You want a trail map? Here your trail map!



  1. Fellow upstate NY-er here, recently relocated to Santa Clarita. Thanks for reviewing this hike, it's on my to-do list. Haven't gotten around to it despite living <10 miles away (When we stay close we tend to hike Placerita Canyon). One objection though- I would say Elsmere Canyon is at the bottom of the Santa Clarita Valley. Antelope Valley is Palmdale and beyond.

  2. ROC, thanks for stopping by! Always happy to hear of another one of us coming out this way. I generally agree with your geographic assessment but in my addled mind at least, when I turn onto the 14, I am in the AV so I am willing to lump in Elsmere into the AV section although you are most certainly right. Welcome to SoCal!

  3. lsanchezSan fernando CaApril 24, 2014 at 7:41 AM

    Awesome . Hike for me a woman who had been dormant for a while no exercise and not getting out to see mother nature what a challenge best hike ever.

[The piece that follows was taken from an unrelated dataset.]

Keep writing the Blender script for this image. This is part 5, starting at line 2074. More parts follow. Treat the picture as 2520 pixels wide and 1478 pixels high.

Luckily I have a brother who is very athletic and that pushed me thru hike with humor telling me to watch out for wild animals. What a challenging experience and unbelievable sense of accomplishment. Cant wait to go back. I ALSO FORGOT TO MENTION MY THANKS TO MY SISTER PATRICIA C OR GETTING ME OUT

  4. I definitely agree with the Schizo aspect of this trail. Reading about some of the massive amounts of history around Elsmere canyon makes it even more interesting. Below is one of my favorite sites for history in that area:
    Just some things to look into, Beals Cut, Sierra Hwy, 14 Freeway, Old Tunnel, Aqueduct, Newhall Oil refinery, all the old oil well, the proposed largest landfill in the world at Elsemere Canyon (190 Million tons over 50 years), the animal crossing and UCLA reports with pictures and statistics of animals using it and much more.
    Reading about some or all of it just makes the hike and the whole area so much more interesting.